Putin defends Ukraine invasion while marking WWII victory
During a military parade in Moscow on Monday, Russian President Vladimir Putin addressed his troops fighting in neighboring Ukraine but offered little insight into his next steps.
"You are fighting for the motherland, for its future, so that no one forgets the lessons of the Second World War," Putin said in a patriotic speech for Victory Day, a national holiday in Russia commemorating the Soviet Union's defeat of Nazi Germany in World War II.

Columns of Russian soldiers marched through Moscow's Red Square, alongside tanks and other military vehicles boasting huge intercontinental ballistic missiles.
"Now here, on the Red Square, soldiers and officers from many regions of our vast homeland stand shoulder to shoulder, including those who came directly from Donbas, directly from the combat zone," Putin said.
Although he showed no signs of backing down, the Russian leader did not make any declarations of war, peace or victory during his remarks on Monday. He drew parallels between Soviet soldiers battling Nazi troops and the Russian forces fighting now in Ukraine, as he has vowed to "de-Nazify" the former Soviet republic. He also spoke of the disputed Donbas region of eastern Ukraine as if it was already part of Russia.
"These days, you are fighting for our people in the Donbas.
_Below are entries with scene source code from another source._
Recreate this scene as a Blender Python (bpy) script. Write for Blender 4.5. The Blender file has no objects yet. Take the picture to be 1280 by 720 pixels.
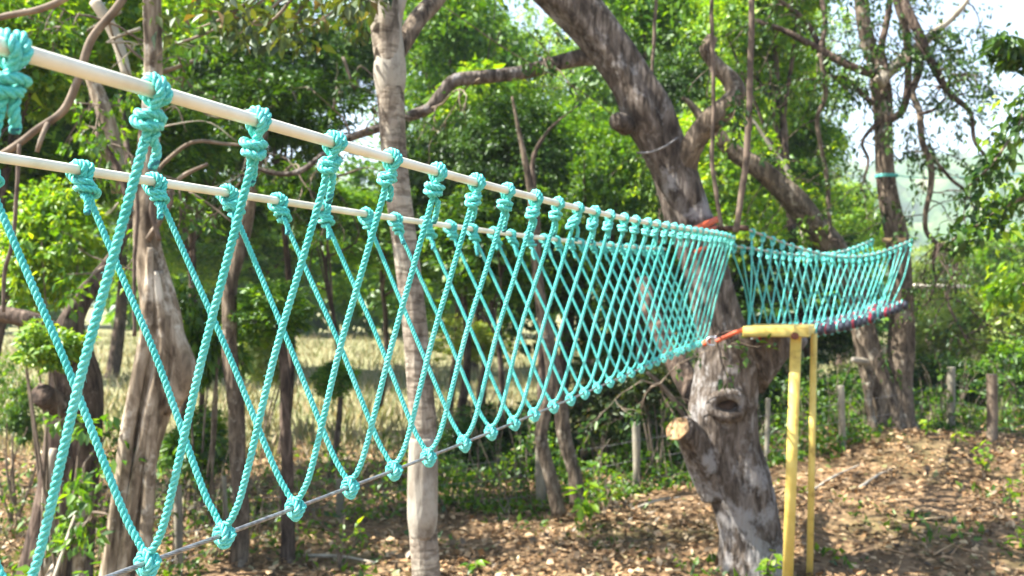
import bpy, math, random
import numpy as np
from mathutils import Vector, Matrix

rnd = random.Random(7)
rng = np.random.default_rng(11)
SC = bpy.context.scene
COL = SC.collection
F = 1244.0                      # focal length in photo pixels (1280 wide)
CAM = np.array([0.0, 0.0, 2.52])
PI = math.pi


def at(x, y, Y):
    """a place Y metres ahead of the camera seen at photo pixel x, y"""
    return np.array([(x - 640.0) / F * Y, Y, CAM[2] + (360.0 - y) / F * Y])


def S(t):
    t = np.clip(t, 0, 1)
    return t * t * (3 - 2 * t)


def gz(X, Y):
    X = np.asarray(X, float); Y = np.asarray(Y, float)
    z = 0.46 * S((X - 0.8) / 4.2) * S((Y - 7.5) / 5.0)
    z = z + 0.16 * np.exp(-(((X - 4.9) / 1.2) ** 2 + ((Y - 13.3) / 1.0) ** 2))
    z = z + 0.05 * np.sin(X * 1.3 + 0.7 * Y) * np.sin(Y * 0.9 + 1.1) + 0.025 * np.sin(3.1 * X + 1.0) * np.sin(2.7 * Y + 0.4 * X)
    z = z - 0.5 * S((Y - 15) / 12.0) * S((X + 8) / 8)
    return z


# ------------------------------------------------------------------ materials
def mat(name):
    m = bpy.data.materials.new(name); m.use_nodes = True
    nt = m.node_tree
    b = nt.nodes['Principled BSDF']
    return m, nt, b


def N(nt, kind, **kw):
    n = nt.nodes.new(kind)
    for k, v in kw.items():
        if k.startswith('_'):
            setattr(n, k[1:], v)
        else:
            n.inputs[k.replace('__', ' ')].default_value = v
    return n


def ramp(nt, fac, stops):
    r = nt.nodes.new('ShaderNodeValToRGB')
    el = r.color_ramp.elements
    while len(el) < len(stops):
        el.new(0.5)
    for e, (p, c) in zip(el, stops):
        e.position = p; e.color = (*c, 1)
    nt.links.new(fac, r.inputs[0])
    return r


def coords(nt, scale=(1, 1, 1)):
    tc = nt.nodes.new('ShaderNodeTexCoord')
    mp = nt.nodes.new('ShaderNodeMapping')
    mp.inputs['Scale'].default_value = scale
    nt.links.new(tc.outputs['Object'], mp.inputs[0])
    return mp.outputs[0]


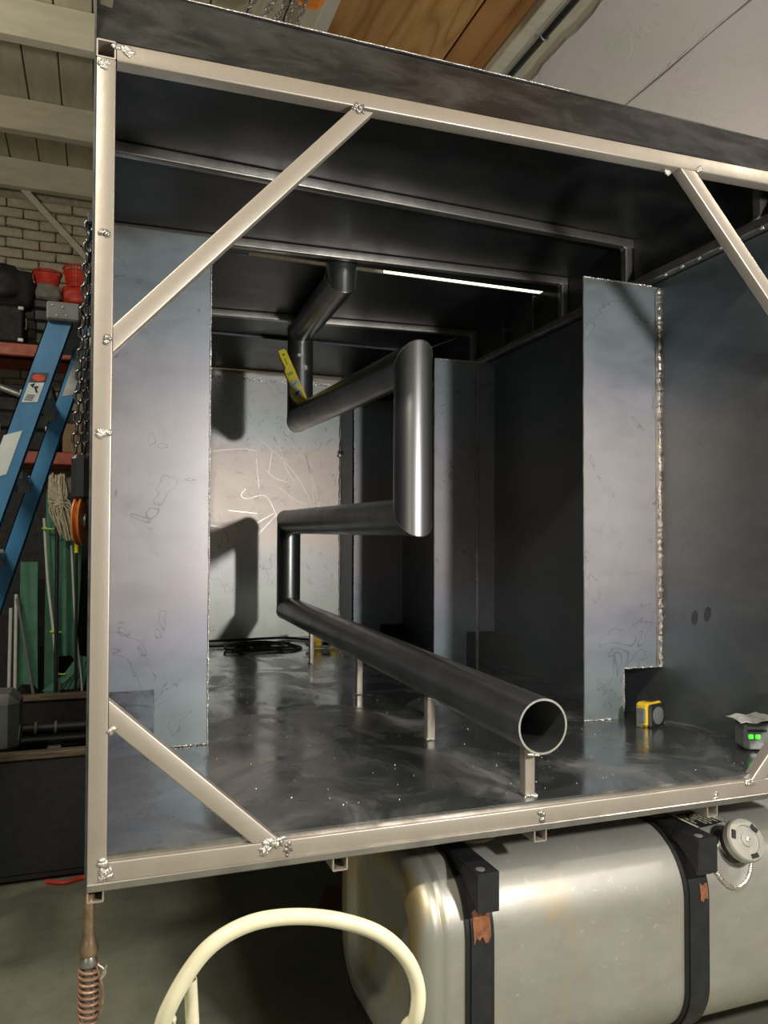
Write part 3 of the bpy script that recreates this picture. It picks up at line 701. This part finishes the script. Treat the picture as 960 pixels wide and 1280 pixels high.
# printed sticker: four corners on the flat top
q0, q1, q2, q3 = V((1.654, .195, TZ1+.0008)), V((1.768, .205, TZ1+.0008)), V((1.776, .10, TZ1+.0008)), V((1.650, .085, TZ1+.0008))
def st(u, v, u1, v1, z=.0): 
    f = lambda a, b_: q0.lerp(q1, a).lerp(q3.lerp(q2, a), b_)+V((0, 0, z)); return [f(u, v), f(u, v1), f(u1, v1), f(u1, v)]
sk = build(G().add(st(0, 0, 1, 1), [(0, 1, 2, 3)]), 'sticker', 'blackm', TK)
build(G().add(st(-.12, .0, .22, 1.0, .0004), [(0, 1, 2, 3)]), 'sticker_strip', 'cream', sk)
g = G(); rnd = random.Random(2)
for k, (a, b_) in enumerate(((.1, .75), (.1, .55), (.2, .9), (.15, .95), (.3, .8), (.1, .9))):
    u = .29+k*.115; v0 = a; 
    while v0 < b_: e = min(b_, v0+rnd.uniform(.10, .2)); g.add(st(u, v0, u+.05, e, .0006), [(0, 1, 2, 3)]); v0 = e+.03
build(g, 'sticker_print', 'cream', sk)
build(G().add(st(-.05, .3, .12, .5, .0007), [(0, 1, 2, 3)]).add(st(-.05, .62, .12, .80, .0007), [(0, 1, 2, 3)]), 'sticker_icon', 'hammerw', sk)
# chassis behind the tank, exhaust
CH = thing('truck_chassis', 'black truck chassis frame carrying the steel box behind the fuel tank', 'chassis', (2.6, 1.4, .5))
for y in (.95, 1.85):
    build(G().cbox(.9, 4.2, y, y+.08, .50, .798, .008), 'chassis_rail', 'blackm', CH)
for x in (1.3, 2.4, 3.5): build(G().cbox(x, x+.1, 1.03, 1.85, .55, .70, .005), 'cross_member', 'blackm', CH)
for x in (1.5, 3.4):
    w1 = build(G().lathe((x, 2.1, .45), (0, 1, 0), [(.2, 0), (.43, .02), (.45, .06), (.45, .24), (.43, .28), (.2, .3)], 40), 'wheel', 'rubber', CH)
    w2 = build(G().lathe((x, 1.25, .45), (0, 1, 0), [(.2, 0), (.43, .02), (.45, .06), (.45, .24), (.43, .28), (.2, .3)], 40), 'wheel', 'rubber', CH)
EX = thing('exhaust_pipe', 'silver braided exhaust section behind the right end of the tank', 'exhaust', (2.5, .84, .55))
build(G().tube([(2.3, .85, .50), (2.6, .85, .485), (3.4, .85, .46)], .085, 32), 'braided_sleeve', 'braid', EX)
build(G().tube([(3.38, .85, .462), (3.9, .85, .45)], .06, 20), 'outlet', 'lgrey', EX)
tag(build(G().cbox(2.35, 3.0, .74, .80, .30, .40, .02), 'air_line_housing', 'blackm'), 'black housing low behind the tank below the braided exhaust', 'housing')

# ------------------------------------------------------------ foreground: cream bent tube frame, tool under the post
FR = thing('bent_tube_frame', 'cream painted frame of bent steel tube in the foreground', 'tube frame', (.27, -.68, 0))
path = [(.07, -.64, 0), (.075, -.66, .4), (.085, -.68, .78), (.098, -.69, .905), (.115, -.70, .965), (.155, -.70, 1.02), (.205, -.70, 1.045), (.262, -.70, 1.048), (.33, -.70, 1.034), (.395, -.70, 1.005), (.437, -.70, .965), (.457, -.70, .92), (.455, -.70, .875), (.438, -.68, .8), (.42, -.66, .4), (.42, -.64, 0)]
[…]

For the security of our homeland, Russia," he said. "You are defending what fathers and grandfathers, great-grandfathers fought for."

Putin accused Ukraine of seeking to attain nuclear weapons and planning a "punitive operation in the Donbas, for an invasion of our historical lands, including Crimea." He also laid blame on the West for refusing to have "an honest dialogue" about Russia's demands for formal guarantees that Ukraine will never join NATO and that the alliance will pull back its forces from countries in eastern Europe that joined after the Cold War.
"Thus, an absolutely unacceptable threat was systematically created for us and directly at our borders," Putin added. "The danger was growing everyday."
He claimed that attacking Ukraine "was a forced, timely and only right decision -- the decision of a sovereign, strong, independent country."
"Russia has given a preemptive rebuff to aggression," he said.